I was happy to have that experience.  I have  a need to touch plants as I walk by and gaze at water at every park I've gone to so doing the nature tripping thing for days is heaven.  I just have to stop thinking about how hard manong  has to work everyday and how nature could both be rewarding and oblivious to it all
I am always in awe of nature and her raiment.  It is why I sought out dorm rooms in exclusive villages with tree-lined roads – like leafy arms to shelter and revive you- and bats overhead (not to social climb; hardly the case when everyone lives behind tall walls and hedges and all you see about is the help).  It is why my UP Sundays are important appointments to keep.  “All things green and wonderful, all creatures great and small, all things bright and beautiful, the lord God made them all.”   

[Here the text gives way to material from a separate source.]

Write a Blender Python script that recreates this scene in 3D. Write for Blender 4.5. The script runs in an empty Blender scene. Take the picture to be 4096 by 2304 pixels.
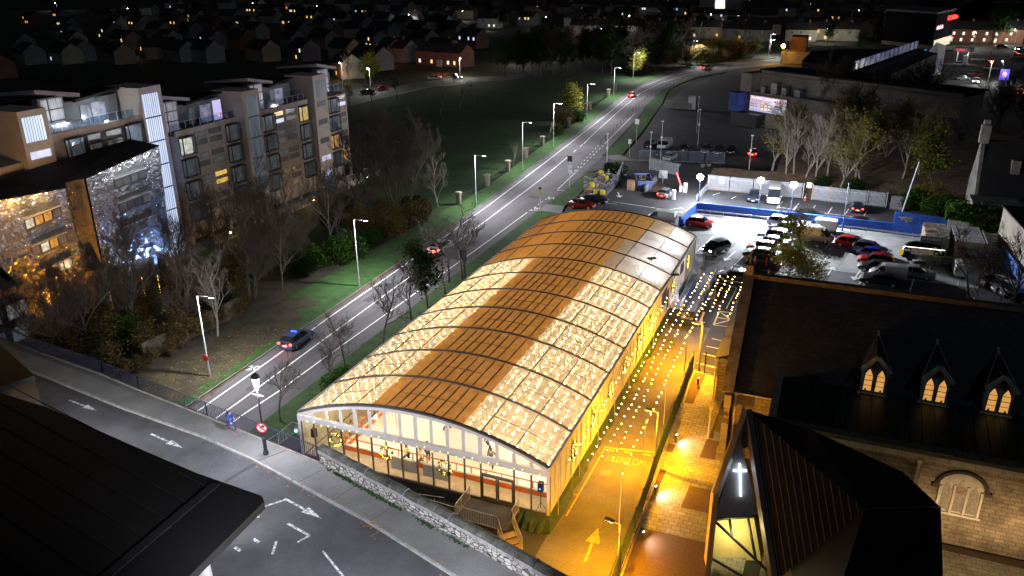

Have I got that right? : )


P.S.  I’ve featured some of the shots in an earlier blog but I have more.  Picture-happy, that’s me! I will write about the outing we managed to do, soon. This is not a tall tale! Hope they invite me again!  When they saw my pictures they said I made everything look good.  New eyes I suppose hehehe - or through a Sony Ericsson cam phone hehehe. Go read A Painted House! Its a very good book, all about family, very human.  You'll know what I mean.